Saturday, October 16, 2010

Work and the Word: Charles Burchfield at the Whitney














Song of the Telegraph Poles, Charles Burchfield, painted 1917–1952

"Listen long to the singing of the telephone poles. It sounds more weird and beautiful by moonlight… Each pole has a distinct tone. A steady throbbing sound—the poles, once trees, still are full of life which is expressed in this pulsating sound. Seems a voice from the center of the earth."—Burchfield, 1914

First: If you (1) happen to be reading this today (Saturday, October 16, 2010) or tomorrow (Sunday the 17th), and you (2) live in NYC or nearby and you (3) haven't seen the Charles Burchfield exhibit ("Heat Waves in a Swamp") that's up at the Whitney, please try to make it over there. The show closes end of day tomorrow, and according to a tour guide I overheard, these works will then be cooling out in storage for a few years.

The paintings themselves are unreal. Many of them proto-psychedelic nature scenes (created from the 1910s through the ’60s, in the vicinities of either Salem, Ohio or Buffalo, NY), where the actual stuff that's depicted—trees, rivers, stars, houses, telegraph poles, etc.—shares space with these kind of aura squiggles or visual vibrations. It's as though everything in the paintings were quivering and radiating humming sound and gleaming light. A very strange sensation to look and almost half-hear sound, and I'm not sure I can really compare it to anything.

But there's a whole other aspect to this show that helped solidify my sense that it was one of the most impressive and enveloping museum shows I've ever seen. I don't have the data in front of me (re: actual pages logged, years begun and ended, notebooks filled), but basically, Charles Burchfield kept meticulous journals his whole life and reflected ceaselessly on his work. You know that feeling of museum fatigue, when you've read your 30th wall text and you wish the curator would just shut up so you can experience the paintings on their own terms? Well, there's really no sense of that at all here, because a good 70 percent of the text in this show is by Burchfield himself.

I'm not enough of an art-historian to know how common this is, but in, say, music, there are tons of creators who talk eloquently about their work—in interviews, biographies, etc.—but not a whole lot who do so just as a matter of course, without being asked to. (Incidentally, I think this is one reason why Ethan Iverson, a true musician/critic, seems like such a blessing.) Burchfield's commentary on his work is every bit as sensitive and wondrous and insightful as the paintings themselves. To see an image like the one at the top of this blog post and then to glance over and read something like the text reproduced under it… It was like having your mind blown twice each time you walked up to a new work. I must've looked over at Laal in stunned, delighted disbelief something like 15 or 20 times.
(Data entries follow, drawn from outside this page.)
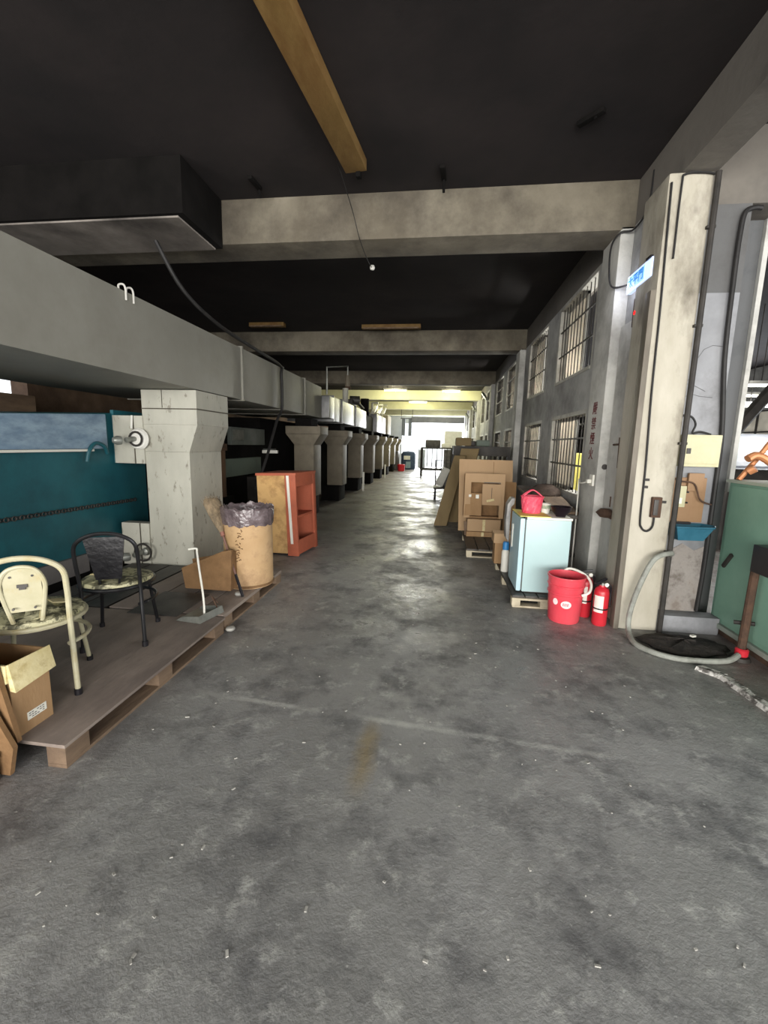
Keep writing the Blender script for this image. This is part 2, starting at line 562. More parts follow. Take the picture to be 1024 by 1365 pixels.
# right-hand wall with its two tiers of windows
wr = MB()
wr.box(1.70, 1.85, 3.93, B0, 0, 3.6)
for k in range(5):
    b = B0 + PER * k
    wr.box(1.70, 1.85, b, b + .87, 0, 3.6)
    wr.box(1.70, 1.85, b + 2.52, b + 3.17, 0, 3.6)
    wr.box(1.70, 1.85, b + 4.72, b + PER, 0, 3.6)
    for a, c in ((.87, 2.52), (3.17, 4.72)):
        wr.box(1.70, 1.85, b + a, b + c, 0, .95)
        wr.box(1.70, 1.85, b + a, b + c, 2.02, 2.48)
struct('wall_right', wr, M_wall)
for k in range(6):
    b = B0 + PER * k
    struct('pilaster', MB().box(1.575, 1.70, b, b + .44, 0, 3.6), M_pil, bevel=.015)

M_jamb = pm('pale_window_frame', (168, 166, 158), (190, 188, 180), 4, .7, bump=.05, grime=(112, 108, 100), gscale=5, gamt=.6)
bar_me = MB().tube([(0, 0, 0), (0, 0, 1)], .0065, 6).mesh('window_bar', M_iron)
wn = 0
for k in range(5):
    b = B0 + PER * k
    for a, c in ((.87, 2.52), (3.17, 4.72)):
        for z0, z1 in ((.95, 2.02), (2.48, 3.6)):
            wn += 1
            y0, y1 = b + a, b + c
            w = thing('window_%d' % wn, None, None, (1.775, (y0 + y1) / 2, z0), 0, None, 'structure')
            MB().box(1.70, 1.86, y0, y0 + .05, z0, z1).box(1.70, 1.86, y1 - .06, y1, z0, z1).box(1.70, 1.86, y0 + .05, y1 - .06, z1 - .05, z1).box(1.69, 1.86, y0 + .05, y1 - .06, z0, z0 + .04).build('window_frame', M_jamb, w)
            nb = 11 if k < 2 else 7
            for i in range(nb):
                o = bpy.data.objects.new('bar', bar_me)
                COL.objects.link(o)
                o.parent = w
                yy = y0 + .05 + (y1 - y0 - .11) * (i + .5) / nb
                o.location = (1.735 - 1.775, yy - (y0 + y1) / 2, .04)
                o.scale = (1, 1, z1 - z0 - .09)
            for fr in (.36, .68):
                zz = z0 + (z1 - z0) * fr
                MB().tube([(1.725, y0 + .05, zz), (1.725, y1 - .06, zz)], .012, 6).build('cross_bar', M_iron, w)
            # two sliding frosted sashes pushed towards the far jamb
            s0 = y0 + (y1 - y0) * .42
            fr_ = MB().box(1.80, 1.83, s0, s0 + .035, z0 + .04, z1 - .05).box(1.80, 1.83, y1 - .095, y1 - .06, z0 + .04, z1 - .05).box(1.80, 1.83, s0, y1 - .06, z0 + .04, z0 + .075).box(1.80, 1.83, s0, y1 - .06, z1 - .085, z1 - .05).build('sash', M_jamb, w)
            MB().box(1.812, 1.818, s0 + .035, y1 - .095, z0 + .075, z1 - .085).build('pane', M_frost, fr_)

# door in the right wall beside the pillar: steel post, leaf and rusty hanger
dr = thing('door_1', None, None, (1.66, 4.0, 0), 0, None, 'structure')
MB().box(1.655, 1.70, 3.97, 4.55, 0, 2.7).build('door_leaf', M_pil, dr, .006)
MB().box(1.568, 1.612, 3.79, 3.88, 0, 2.78).build('door_post', M_post, dr, .006)
hg = MB().box(1.63, 1.70, 3.88, 4.26, 2.62, 2.86).build('hanger_cover', M_rust, dr, .01)
MB().lathe([(0, 0), (.022, .0), (.018, .02), (0, .026)], (1.63, 4.17, 2.72), 12, (-1, 0, 0)).build('indicator_lamp', M_led, hg)

M_seamd = pm('crack_grey', (92, 92, 94), (110, 110, 112), 8, .9)
# pillar at the corner and the bay beyond it
struct('pillar', MB().box(1.612, 1.925, 3.80, 4.2, 0, 3.6), M_pillar, bevel=.02)
wsb = struct('wall_side_bay', MB().box(1.925, 2.30, 3.95, 4.3, 0, 3.44), M_panel, bevel=.01)
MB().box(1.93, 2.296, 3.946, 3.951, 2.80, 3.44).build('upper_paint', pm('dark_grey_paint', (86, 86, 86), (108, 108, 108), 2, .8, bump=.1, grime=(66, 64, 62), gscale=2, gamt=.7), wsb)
M_dirt = pm('dirty_lime', (128, 118, 110), (196, 194, 190), 5, .85, bump=.3, grime=(92, 80, 72), gscale=5, gamt=.85, glo=.42, ghi=.6)
MB().prism([(1.93, .15), (2.296, .15), (2.296, .74), (2.22, .70), (2.12, .76), (2.02, .69), (1.93, .73)], 3.944, 3.951).build('lower_dirt', M_dirt, wsb)
for cr in ([(1.97, 2.1), (2.03, 2.16), (2.05, 2.3), (2.09, 2.37), (2.15, 2.40), (2.24, 2.39)], [(1.94, 2.12), (1.99, 2.10), (2.06, 2.08), (2.14, 2.04)], [(1.97, 1.98), (2.03, 2.02), (2.1, 2.0), (2.2, 1.99)]):
    MB().tube([(x, 3.949, z) for x, z in cr], .0022, 4).build('crack', M_seamd, wsb)
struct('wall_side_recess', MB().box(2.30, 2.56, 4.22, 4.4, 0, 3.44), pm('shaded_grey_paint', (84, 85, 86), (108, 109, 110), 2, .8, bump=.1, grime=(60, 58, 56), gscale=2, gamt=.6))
struct('trim_1', MB().box(2.56, 2.60, 4.18, 4.42, 1.2, 3.44), M_pil, bevel=.005)
struct('trim_2', MB().box(1.925, 2.42, 3.80, 3.95, 0, .15), M_panel, bevel=.015)
kb = MB()
pts = [(1.88, 3.14), (1.98, 3.03), (2.0, 2.86), (2.02, 2.66), (2.03, 2.2), (2.05, 1.2), (2.1, 0)]
for (xa, ya), (xb, yb) in zip(pts, pts[1:]):
    kb.hexa([(xa, ya, 0), (xb, yb, 0), (xb + .07, yb + .02, 0), (xa + .07, ya + .02, 0)], [(xa + .01, ya, .028), (xb + .01, yb, .03), (xb + .06, yb + .02, .03), (xa + .06, ya + .02, .028)])
struct('trim_3', kb, pm('chipped_white_kerb', (186, 184, 178), (216, 214, 208), 14, .8, bump=.4, grime=(70, 66, 62), gscale=12, gamt=.95, glo=.46, ghi=.56))
struct('wall_right_hall', MB().box(9.0, 9.3, -8, 10, 0, ZC).box(9.0, 9.3, 10, 17, 0, 1.55).box(9.0, 9.3, 10, 17, 2.75, ZC).box(9.0, 9.3, 17, 30, 0, ZC), M_wall)
struct('wall_hall_back', MB().box(1.85, 6.9, 17.0, 17.3, 0, ZC).box(6.9, 9.0, 17.0, 17.3, 0, 1.2).box(6.9, 9.0, 17, 17.3, 3.2, ZC), M_wall)
# far end wall with the gate
struct('wall_back', MB().box(-6.6, -2.75, 31.2, 31.5, 0, ZC).box(1.55, 9, 31.2, 31.5, 0, ZC).box(-2.75, 1.55, 31.2, 31.5, 3.05, ZC), pm('pale_far_wall', (196, 200, 204), (220, 224, 226), 1, .8, bump=.05))
struct('yard_ground', MB().box(-9, 9, 31.6, 44, -.02, .012), pm('pale_yard', (196, 196, 192), (214, 214, 210), 1, .9))
struct('wall_yard', MB().box(-9, 9, 38, 38.3, 0, 7), pm('white_yard_wall', (236, 236, 236), (246, 246, 246), 1, .9))

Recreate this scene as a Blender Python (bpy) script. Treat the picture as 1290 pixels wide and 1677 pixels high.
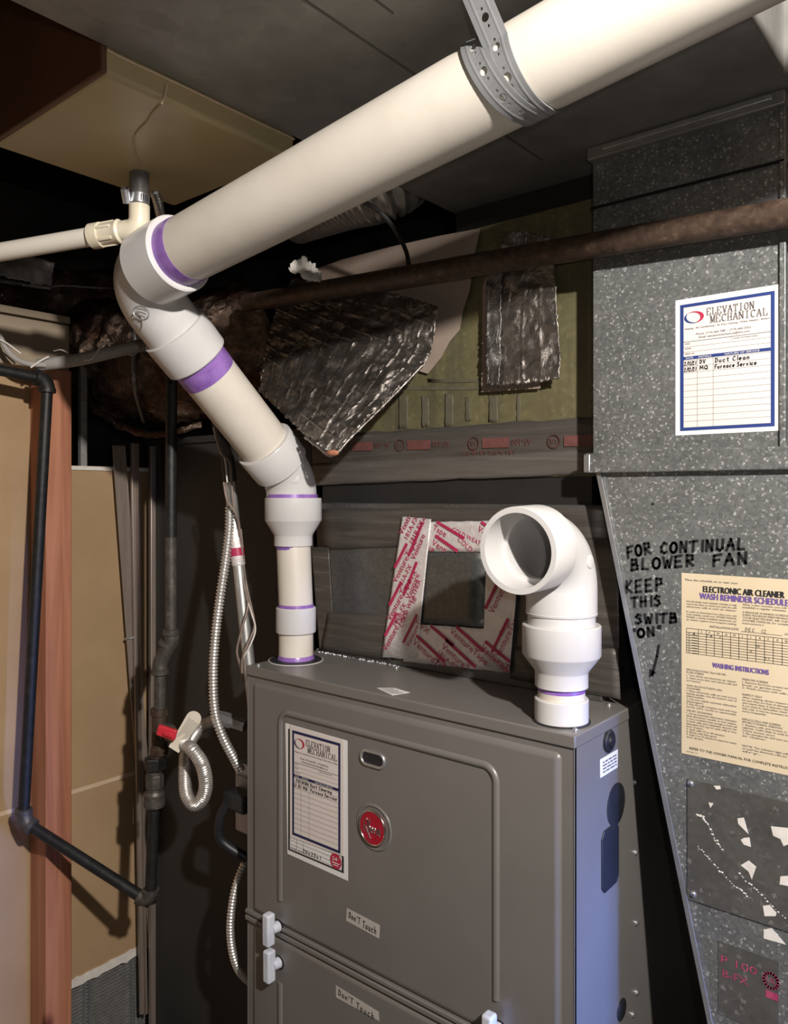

And crucially: the marvel at coming upon an artist so intensely analytical and reflective and self-critical in method and so natural and visionary in creation. You see these paintings and they look like the breath of God—the result of some highly attuned man speaking in visual tongues. And then you see these sketches, dissecting the works endlessly; paintings completed in youth and then dug back out in middle age and augmented with huge new sections; and notes-to-self that seem mystical but are really just straightforwardly instructive, like: "Astonishment and wonder are the keynotes of this picture—Eliminate all else." And even, as my friend Kyle put it, actual emotional "glyphs," a pictorial vocabulary, i.e., weird little shapes corresponding to things like "Imbecility" or "Morbidness (Evil)" and gathered together as "Conventions for Abstract Thoughts."

It all seems almost superhuman—to both do and reflect, more or less in real time. Often these two pursuits look a lot like opposites: You're either doing or you're thinking about the doing. And that's why critics and journalists and scholars and whatever else you want to call them flock to art, and why, at least some of the time, they're welcomed (or at least tolerated!) by artists and enthusiasts, because they make explicit things about the work that the creator might not have had the time or the inclination to point out.

But man, to see that intermediary process completely obviated? It's like Martin Luther's whole "Abolish all clergy and deal directly with the Word" idea. That's what you get to do here: deal directly with the Word, alongside—of course-the Work. Because Burchfield had enough juice in him for both activities, the making and the telling, and the effect is rather mindblowing.

P.S. Metal fans: Look alive. There are quite a few paintings in this show that brilliantly reckon with blackness and storms and scary old houses and the terror of night, and if you're anything like me, you'll practically hear Sunn O))) reverberating through the museum. The texts contain many meditations on evil and sinister-ness and very metallic observations such as "I put into the sun all the devastating destroying power of that 'star' that I feel on a March sap day." YES.